A Short History of Wiretapping Abuse

by on March 16, 2008 · 0 comments

Look at that. Another example of the “so-called ‘libertarians’ and their complete and total absence during our FISA fight.” Seriously, Julian’s got a great piece in the LA Times:

In the FISA debate, Bush administration officials oppose any explicit rules against “reverse targeting” Americans in conversations with noncitizens, though they say they’d never do it.

But Lyndon Johnson found the tactic useful when he wanted to know what promises then-candidate Richard Nixon might be making to our allies in South Vietnam through confidant Anna Chenault.

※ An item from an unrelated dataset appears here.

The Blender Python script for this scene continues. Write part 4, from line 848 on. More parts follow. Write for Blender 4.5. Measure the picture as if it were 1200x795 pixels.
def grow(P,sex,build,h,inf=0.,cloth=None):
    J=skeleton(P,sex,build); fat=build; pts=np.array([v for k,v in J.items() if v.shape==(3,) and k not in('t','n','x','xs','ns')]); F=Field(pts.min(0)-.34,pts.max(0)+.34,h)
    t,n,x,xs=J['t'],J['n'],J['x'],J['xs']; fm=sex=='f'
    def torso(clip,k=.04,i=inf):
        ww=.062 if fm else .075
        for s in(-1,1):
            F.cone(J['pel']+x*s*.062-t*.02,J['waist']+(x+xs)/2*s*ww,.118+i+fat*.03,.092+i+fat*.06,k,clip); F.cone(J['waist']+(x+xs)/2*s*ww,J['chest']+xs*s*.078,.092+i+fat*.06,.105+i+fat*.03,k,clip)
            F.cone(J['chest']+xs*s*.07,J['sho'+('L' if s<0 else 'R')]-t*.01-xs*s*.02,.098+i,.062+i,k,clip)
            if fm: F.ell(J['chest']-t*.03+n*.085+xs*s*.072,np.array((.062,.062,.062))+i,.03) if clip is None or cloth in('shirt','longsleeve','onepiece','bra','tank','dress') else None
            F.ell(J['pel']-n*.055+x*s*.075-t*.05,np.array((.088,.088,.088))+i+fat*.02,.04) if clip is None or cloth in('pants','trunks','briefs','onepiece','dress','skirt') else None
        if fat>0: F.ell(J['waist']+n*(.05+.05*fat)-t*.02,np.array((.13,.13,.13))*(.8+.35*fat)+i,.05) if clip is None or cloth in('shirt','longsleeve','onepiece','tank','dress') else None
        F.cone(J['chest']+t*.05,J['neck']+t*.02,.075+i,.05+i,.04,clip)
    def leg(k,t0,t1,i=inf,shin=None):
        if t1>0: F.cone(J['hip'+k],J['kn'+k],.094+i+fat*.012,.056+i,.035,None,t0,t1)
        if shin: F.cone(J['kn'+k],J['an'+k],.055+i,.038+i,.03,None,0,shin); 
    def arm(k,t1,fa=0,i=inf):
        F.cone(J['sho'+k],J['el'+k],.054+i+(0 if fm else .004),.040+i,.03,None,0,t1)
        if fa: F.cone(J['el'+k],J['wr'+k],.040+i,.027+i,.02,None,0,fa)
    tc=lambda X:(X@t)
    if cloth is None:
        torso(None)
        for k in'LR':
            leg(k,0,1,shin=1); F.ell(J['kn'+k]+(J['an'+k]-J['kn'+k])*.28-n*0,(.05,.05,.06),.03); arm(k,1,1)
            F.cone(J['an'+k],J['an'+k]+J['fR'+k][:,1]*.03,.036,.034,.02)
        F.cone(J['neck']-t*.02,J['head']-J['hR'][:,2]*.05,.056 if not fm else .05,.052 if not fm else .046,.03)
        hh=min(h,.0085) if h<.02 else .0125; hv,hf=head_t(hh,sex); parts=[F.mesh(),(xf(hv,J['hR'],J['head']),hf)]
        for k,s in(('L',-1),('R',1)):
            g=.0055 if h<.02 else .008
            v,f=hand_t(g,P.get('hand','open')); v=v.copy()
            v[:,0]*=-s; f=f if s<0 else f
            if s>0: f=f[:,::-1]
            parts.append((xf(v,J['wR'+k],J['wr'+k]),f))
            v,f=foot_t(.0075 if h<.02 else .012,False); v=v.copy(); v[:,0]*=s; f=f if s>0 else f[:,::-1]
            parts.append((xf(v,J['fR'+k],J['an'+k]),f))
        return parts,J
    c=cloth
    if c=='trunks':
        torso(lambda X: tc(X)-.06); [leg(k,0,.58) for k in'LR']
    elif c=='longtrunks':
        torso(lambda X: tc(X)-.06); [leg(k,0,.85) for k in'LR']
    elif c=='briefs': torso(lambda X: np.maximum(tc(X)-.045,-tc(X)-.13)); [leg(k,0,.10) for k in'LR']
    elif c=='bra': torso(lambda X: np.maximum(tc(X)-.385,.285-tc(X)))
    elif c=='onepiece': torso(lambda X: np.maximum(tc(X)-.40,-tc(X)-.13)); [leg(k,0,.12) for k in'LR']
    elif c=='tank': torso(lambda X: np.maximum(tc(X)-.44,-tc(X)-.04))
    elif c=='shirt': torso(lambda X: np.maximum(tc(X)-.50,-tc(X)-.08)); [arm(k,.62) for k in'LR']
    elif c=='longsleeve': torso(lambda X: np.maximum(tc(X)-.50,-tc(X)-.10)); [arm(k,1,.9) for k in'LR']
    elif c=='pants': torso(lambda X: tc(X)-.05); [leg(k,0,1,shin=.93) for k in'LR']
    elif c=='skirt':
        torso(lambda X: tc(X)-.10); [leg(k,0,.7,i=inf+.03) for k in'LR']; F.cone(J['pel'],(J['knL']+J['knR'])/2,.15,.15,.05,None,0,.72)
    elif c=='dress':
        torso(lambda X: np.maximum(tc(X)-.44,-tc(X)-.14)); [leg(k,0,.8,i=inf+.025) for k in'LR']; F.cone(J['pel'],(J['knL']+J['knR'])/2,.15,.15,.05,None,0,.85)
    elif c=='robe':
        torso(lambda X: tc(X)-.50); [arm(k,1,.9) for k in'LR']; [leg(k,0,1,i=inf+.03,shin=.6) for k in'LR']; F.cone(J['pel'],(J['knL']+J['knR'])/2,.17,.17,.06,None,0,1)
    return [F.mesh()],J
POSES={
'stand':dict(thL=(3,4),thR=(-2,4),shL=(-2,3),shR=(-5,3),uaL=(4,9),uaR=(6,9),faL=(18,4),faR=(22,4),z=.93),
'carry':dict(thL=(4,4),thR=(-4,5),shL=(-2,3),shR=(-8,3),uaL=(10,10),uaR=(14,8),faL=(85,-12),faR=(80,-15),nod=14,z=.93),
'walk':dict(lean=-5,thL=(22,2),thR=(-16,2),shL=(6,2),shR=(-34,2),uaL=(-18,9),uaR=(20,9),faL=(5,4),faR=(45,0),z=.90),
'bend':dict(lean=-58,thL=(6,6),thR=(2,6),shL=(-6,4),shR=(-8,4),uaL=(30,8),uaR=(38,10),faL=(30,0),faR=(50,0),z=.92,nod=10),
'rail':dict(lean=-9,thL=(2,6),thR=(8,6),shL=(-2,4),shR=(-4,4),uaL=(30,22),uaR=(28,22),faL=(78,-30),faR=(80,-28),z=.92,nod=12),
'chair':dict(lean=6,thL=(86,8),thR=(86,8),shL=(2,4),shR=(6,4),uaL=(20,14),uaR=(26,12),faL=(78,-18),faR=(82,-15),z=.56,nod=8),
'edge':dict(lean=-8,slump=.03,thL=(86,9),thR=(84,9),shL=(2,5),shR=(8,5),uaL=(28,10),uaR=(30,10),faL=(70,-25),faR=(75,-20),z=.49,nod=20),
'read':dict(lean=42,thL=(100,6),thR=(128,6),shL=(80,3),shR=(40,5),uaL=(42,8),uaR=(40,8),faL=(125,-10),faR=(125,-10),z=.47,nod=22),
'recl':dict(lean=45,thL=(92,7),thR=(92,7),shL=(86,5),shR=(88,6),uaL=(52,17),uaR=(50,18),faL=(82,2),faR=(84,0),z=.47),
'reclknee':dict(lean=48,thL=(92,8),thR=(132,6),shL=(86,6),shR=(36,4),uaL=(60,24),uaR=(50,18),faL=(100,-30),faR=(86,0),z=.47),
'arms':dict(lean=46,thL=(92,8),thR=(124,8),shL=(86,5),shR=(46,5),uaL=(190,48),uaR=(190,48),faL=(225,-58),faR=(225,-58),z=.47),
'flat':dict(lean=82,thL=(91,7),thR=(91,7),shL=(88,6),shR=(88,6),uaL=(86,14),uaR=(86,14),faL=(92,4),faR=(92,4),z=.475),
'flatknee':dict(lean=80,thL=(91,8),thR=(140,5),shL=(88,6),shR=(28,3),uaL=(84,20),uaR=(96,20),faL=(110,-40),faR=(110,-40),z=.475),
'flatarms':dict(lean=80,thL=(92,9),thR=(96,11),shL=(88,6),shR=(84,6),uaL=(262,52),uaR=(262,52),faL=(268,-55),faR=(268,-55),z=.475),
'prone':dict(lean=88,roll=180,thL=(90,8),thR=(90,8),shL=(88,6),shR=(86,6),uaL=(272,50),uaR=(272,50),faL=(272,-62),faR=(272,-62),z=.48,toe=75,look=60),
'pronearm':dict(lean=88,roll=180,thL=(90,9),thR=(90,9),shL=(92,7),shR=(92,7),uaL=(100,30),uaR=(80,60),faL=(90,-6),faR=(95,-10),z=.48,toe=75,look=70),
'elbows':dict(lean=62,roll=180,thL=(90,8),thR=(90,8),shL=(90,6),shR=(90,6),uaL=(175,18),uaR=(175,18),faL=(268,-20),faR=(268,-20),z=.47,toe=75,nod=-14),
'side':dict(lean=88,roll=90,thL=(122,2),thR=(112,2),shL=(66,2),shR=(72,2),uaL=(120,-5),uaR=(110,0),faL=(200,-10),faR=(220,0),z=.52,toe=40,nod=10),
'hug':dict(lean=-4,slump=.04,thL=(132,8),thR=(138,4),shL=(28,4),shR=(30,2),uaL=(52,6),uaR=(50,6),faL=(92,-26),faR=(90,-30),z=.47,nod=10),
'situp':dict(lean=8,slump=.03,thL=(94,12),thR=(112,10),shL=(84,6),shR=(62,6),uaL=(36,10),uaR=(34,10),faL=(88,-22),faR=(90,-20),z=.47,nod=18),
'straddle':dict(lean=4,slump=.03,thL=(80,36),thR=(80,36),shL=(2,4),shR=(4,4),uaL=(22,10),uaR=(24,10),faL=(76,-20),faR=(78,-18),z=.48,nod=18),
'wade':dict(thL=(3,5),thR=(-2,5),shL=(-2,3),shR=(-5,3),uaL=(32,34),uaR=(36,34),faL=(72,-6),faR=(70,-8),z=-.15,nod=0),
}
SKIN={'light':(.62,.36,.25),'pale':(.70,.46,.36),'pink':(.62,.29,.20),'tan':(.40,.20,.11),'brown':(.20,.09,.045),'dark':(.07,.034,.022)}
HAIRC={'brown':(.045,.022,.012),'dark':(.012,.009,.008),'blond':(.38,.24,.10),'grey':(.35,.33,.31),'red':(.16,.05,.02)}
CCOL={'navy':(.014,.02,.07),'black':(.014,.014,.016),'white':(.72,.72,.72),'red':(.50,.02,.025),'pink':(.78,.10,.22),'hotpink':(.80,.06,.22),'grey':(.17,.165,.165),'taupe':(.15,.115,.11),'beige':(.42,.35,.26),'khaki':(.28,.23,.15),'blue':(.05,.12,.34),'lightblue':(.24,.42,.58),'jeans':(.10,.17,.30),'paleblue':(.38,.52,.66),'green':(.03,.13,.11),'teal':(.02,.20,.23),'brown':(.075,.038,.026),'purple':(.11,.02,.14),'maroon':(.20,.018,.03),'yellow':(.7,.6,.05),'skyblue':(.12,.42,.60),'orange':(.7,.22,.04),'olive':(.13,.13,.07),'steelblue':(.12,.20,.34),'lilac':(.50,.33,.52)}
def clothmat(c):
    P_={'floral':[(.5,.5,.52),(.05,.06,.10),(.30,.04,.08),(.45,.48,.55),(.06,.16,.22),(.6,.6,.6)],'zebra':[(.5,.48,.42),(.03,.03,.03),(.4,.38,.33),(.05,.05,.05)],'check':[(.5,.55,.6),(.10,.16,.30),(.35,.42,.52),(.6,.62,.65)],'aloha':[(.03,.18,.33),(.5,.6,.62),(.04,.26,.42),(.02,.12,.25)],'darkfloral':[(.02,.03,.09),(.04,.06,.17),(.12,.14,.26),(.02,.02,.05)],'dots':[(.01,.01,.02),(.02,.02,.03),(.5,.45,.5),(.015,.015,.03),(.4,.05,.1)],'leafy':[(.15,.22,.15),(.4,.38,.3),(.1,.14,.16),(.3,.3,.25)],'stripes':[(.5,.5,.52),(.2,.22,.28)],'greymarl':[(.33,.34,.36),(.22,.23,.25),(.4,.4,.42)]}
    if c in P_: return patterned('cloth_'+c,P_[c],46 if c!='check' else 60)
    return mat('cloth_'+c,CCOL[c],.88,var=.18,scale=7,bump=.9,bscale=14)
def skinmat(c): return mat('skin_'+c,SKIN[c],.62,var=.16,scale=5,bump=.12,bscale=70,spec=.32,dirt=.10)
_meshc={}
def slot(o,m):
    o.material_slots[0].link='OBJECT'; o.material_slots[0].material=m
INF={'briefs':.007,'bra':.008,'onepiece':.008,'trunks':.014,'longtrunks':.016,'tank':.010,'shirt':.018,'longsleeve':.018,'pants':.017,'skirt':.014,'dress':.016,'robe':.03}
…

FBI officials worried that directly tapping Chenault would put the bureau “in a most untenable and embarrassing position,” so they recorded her conversations with her Vietnamese contacts.

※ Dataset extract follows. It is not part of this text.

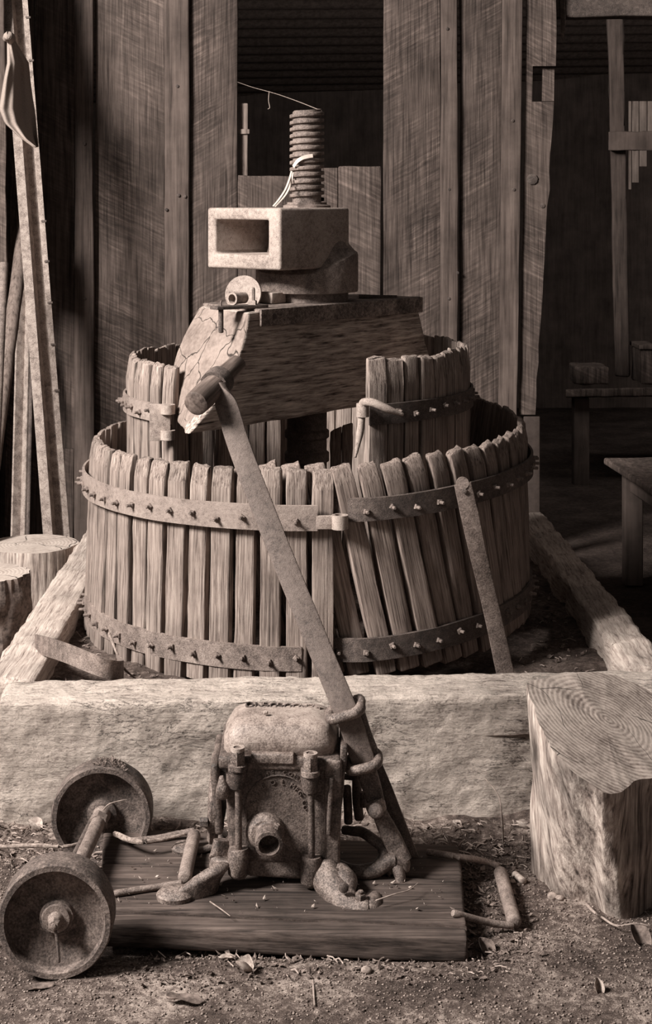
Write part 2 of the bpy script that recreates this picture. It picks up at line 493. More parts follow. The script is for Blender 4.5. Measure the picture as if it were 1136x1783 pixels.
M_black = ground_mat('barn_dirt_seam_shade', .03, .06, .10)
R = random.Random(7)
# ================================================================== SETTING
def smooth(a, b, x):
    t = min(1, max(0, (x - a) / (b - a))); return t * t * (3 - 2 * t)
def gz(x, y):
    z = .010 * nz((x, y, 0), 3) + .005 * nz((x, y, 0), 14, 2) + .002 * nz((x, y, 0), 50, 3)
    z += .035 * smooth(2.97, 3.07, y) * (1 - smooth(3.2, 3.3, y)) * (.7 + .5 * nz((x, y, 0), 12, 4))
    flat = smooth(-.5, -.45, x) * (1 - smooth(.25, .3, x)) * smooth(2.55, 2.6, y) * (1 - smooth(2.93, 2.98, y))
    z = z * (1 - flat) - .012 * flat
    return z
def grid(x0, x1, y0, y1, nx, ny, fn):
    bm = bmesh.new(); vs = []
    for j in range(ny + 1):
        for i in range(nx + 1):
            x = x0 + (x1 - x0) * i / nx; y = y0 + (y1 - y0) * j / ny
            vs.append(bm.verts.new((x, y, fn(x, y))))
    for j in range(ny):
        for i in range(nx):
            a = j * (nx + 1) + i
            bm.faces.new((vs[a], vs[a + 1], vs[a + nx + 2], vs[a + nx + 1]))
    return bm
tag(obj('ground', grid(-3, 3, 1.2, 3.4, 300, 150, gz), M_ground, sharp=180), kind='structure')
tag(obj('floor', grid(-5, 5, 3.38, 10, 60, 50, lambda x, y: -.012 + .006 * nz((x, y, 0), 4)), M_black, sharp=180), kind='structure')
def pitz(x, y):
    z = .185 + .012 * nz((x, y, 0), 6, 9) + .008 * nz((x, y, 0), 25, 2)
    if x < -.3: z += .02
    return z
tag(obj('floor_press_pit', grid(-.66, .70, 3.12, 5.3, 90, 120, pitz), M_dirt, sharp=180), kind='structure')

# sill frame around the press: front, left and right timber
def sill(name, c8, n, r, amp, mat, seed, sc=14, label=None):
    bm = hexbox(corners=c8, n=n, r=r, rvar=.9, amp=amp, sc=sc, seed=seed)
    return wobj(name, bm, mat)
hb = .26
def c8(fl, fr, bl, br, zb, zt):
    # fl.. are (x, y) of front-left, front-right, back-left, back-right
    out = []
    for z in (zb, zt):
        for p in (fl, fr, bl, br): out.append(Vector((p[0], p[1], z)))
    return out
o = sill('sill_timber', c8((-.655, 3.065), (.80, 3.15), (-.665, 3.225), (.80, 3.305), -.03, hb), (190, 14, 40), .013, .0042, M_beam, 3, 17)
tag(o, 'long pale weathered sill timber lying across the front of the press', 'timber')
o = sill('sill_timber', c8((-.715, 3.23), (-.605, 3.23), (-.735, 5.05), (-.645, 5.05), -.02, hb - .002), (10, 120, 20), .012, .005, M_sidebeam, 5)
tag(o, 'pale sill timber running back along the left side of the press', 'timber')
o = sill('sill_timber', c8((.645, 3.31), (.745, 3.31), (.615, 5.0), (.70, 5.0), -.02, hb - .002), (10, 120, 20), .014, .008, M_sidebeam, 8, 16)
tag(o, 'hewn sill timber running back along the right side of the press', 'timber')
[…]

Johnson famously heard recordings of King’s conversations and personal liaisons with various women. Less well known is that he received wiretap reports on King’s strategy conferences with other civil rights leaders, hoping to use the information to block their efforts to seat several Mississippi delegates at the 1964 Democratic National Convention. Johnson even complained that it was taking him “hours each night” to read the reports.

Read the whole thing; Julian describes similar abuses in the Harding, Truman, Kennedy, and Nixon administrations. While I certainly hope that Presidents Obama, Clinton, or McCain wouldn’t do anything like this, it would be naive to enact legislation that requires us to simply trust them.